Government also informed the court that Section 129 of the Constitution does not confine parliamentary committees to probe ministries and departments of government, but also included them among institutions that Parliament may determine to probe or their affairs inquired into.

The matter was set to be heard yesterday, however, government’s representative Principal Crown Counsel Ndabenhle Dlamini requested to be given sometime to consult on whether acting on the report should be suspended temporarily while the matter is pending in court. Ndabenhle will give a response to the court on Monday. Bongani is represented by Nhlanhla Ginindza of NE Ginindza Attorneys. The matter is pending before Judge John Magagula.

In their application, Bongani said from his personal experience, the aim of the committee was to denigrate his dignity and that of Mayisela.

He argued that owing to the fact that the House of Assembly allegedly had no power to establish the select committee; its decision to set up same was unlawful irrational, unreasonable, arbitrary, illegitimate and ultra vires.

It was further his argument that, the establishment of the select committee and the duties it was meant to carry out, was illegal and unconstitutional.

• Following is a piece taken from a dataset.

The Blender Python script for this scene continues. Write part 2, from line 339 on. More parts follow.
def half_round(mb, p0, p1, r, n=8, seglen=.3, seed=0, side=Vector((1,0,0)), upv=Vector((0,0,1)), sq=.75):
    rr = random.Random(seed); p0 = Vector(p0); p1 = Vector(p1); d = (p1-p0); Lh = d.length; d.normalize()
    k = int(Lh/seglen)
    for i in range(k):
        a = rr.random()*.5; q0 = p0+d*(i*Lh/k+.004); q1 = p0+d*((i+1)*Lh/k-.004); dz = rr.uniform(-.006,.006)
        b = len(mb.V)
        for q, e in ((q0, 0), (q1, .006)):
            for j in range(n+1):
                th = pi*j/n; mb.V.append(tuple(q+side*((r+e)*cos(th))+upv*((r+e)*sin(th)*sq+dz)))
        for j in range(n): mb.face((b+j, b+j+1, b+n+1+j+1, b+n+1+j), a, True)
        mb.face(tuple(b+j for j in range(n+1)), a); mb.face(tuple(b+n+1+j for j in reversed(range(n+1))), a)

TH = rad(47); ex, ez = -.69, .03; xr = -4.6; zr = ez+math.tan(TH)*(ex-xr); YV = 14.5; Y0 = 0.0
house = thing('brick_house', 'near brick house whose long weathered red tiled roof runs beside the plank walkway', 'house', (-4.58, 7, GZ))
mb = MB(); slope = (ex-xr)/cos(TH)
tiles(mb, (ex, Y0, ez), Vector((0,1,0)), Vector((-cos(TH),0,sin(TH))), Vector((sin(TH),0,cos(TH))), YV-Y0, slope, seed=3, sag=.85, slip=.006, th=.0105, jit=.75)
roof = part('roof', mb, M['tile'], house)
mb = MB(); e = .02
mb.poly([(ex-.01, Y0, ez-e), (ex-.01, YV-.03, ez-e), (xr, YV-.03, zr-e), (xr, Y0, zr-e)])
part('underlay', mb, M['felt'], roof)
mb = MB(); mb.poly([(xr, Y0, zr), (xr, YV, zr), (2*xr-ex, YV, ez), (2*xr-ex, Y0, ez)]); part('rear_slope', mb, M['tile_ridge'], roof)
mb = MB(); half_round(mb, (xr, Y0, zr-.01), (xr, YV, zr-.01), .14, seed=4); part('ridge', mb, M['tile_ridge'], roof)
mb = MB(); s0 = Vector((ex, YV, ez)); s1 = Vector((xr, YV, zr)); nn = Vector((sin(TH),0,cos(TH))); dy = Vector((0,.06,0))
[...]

According to Bongani, the select committee was established contrary to the provisions of the Public Enterprises (control and monitoring) Act 1989, which gave the power to investigate corruption and maladministration by any Public Enterprise to the disciplinary tribunal. 

“May I state that Parliament seems not to have regard for the prevailing laws of the country and it is surprising because its primary function is to enact laws which shall be respected by all without fail,” he argued.

Bongani stated that it seemed to him that Parliament was allegedly intentionally violating the provisions of the Public Enterprise (Control and Monitoring) Act of 1989.

He asserted that he had been advised and verily believed that all actions of Parliament ought to conform to the Constitution as the supreme law of the country and that any such actions which did not conform to the former fell to be struck off.

Bongani also submitted that he had been advised that, the actions of Parliament in establishing the select committee to probe and investigate corruption and maladministration at ETVA had to pass the test as to whether to conform to the existing laws and the Constitution.

He argued that the Constitution empowered Parliament to establish a select committee to carry out investigations for purposes of amending legislation or coming up with a Bill to initiate legislation.

“I am advised and verily believe that the establishment of the select committee in question overlooked the doctrine of separation of powers, which ensures that the executive does not perform the duties of either the Judiciary or the legislature and vice versa,” he argued.

He contended that the committee allegedly violated the doctrine of separation of powers and this was evident from their report, which recommended that Parliament should order an immediate review of all cases of every staff member who had been dismissed during the tenure of the current management at ETVA.

He also alleged that the report excluded most of the responses he gave to the select committee. 

“Instead the select committee elected to accept the allegations made by the faceless witnesses as the gospel truth without tangible evidence brought before the committee,” alleged the applicant.

He told the court that it was absurd that the report excluded his responses and no reasons were given justifying their exclusion.

The applicant submitted that it was his considered position, which was informed by the way the report was crafted, that the committee did not weigh his responses against the allegations.

Defamatory

“I do submit that, the report is directly defamatory of my person and I am advised and verily believe that the select committee’s report, which is obviously affecting my reputation, must be scrutinised by the High Court to ensure that any criticism is made upon a proper legal basis. It would be contrary to public interest if the courts were not prepared to protect the right to reputational damage,” contended Bongani.

He submitted that, as a human being and citizen of the country, he had a right to dignity which was enshrined in the Constitution under Section 18. The applicant said this meant that he should not be defamed without justification.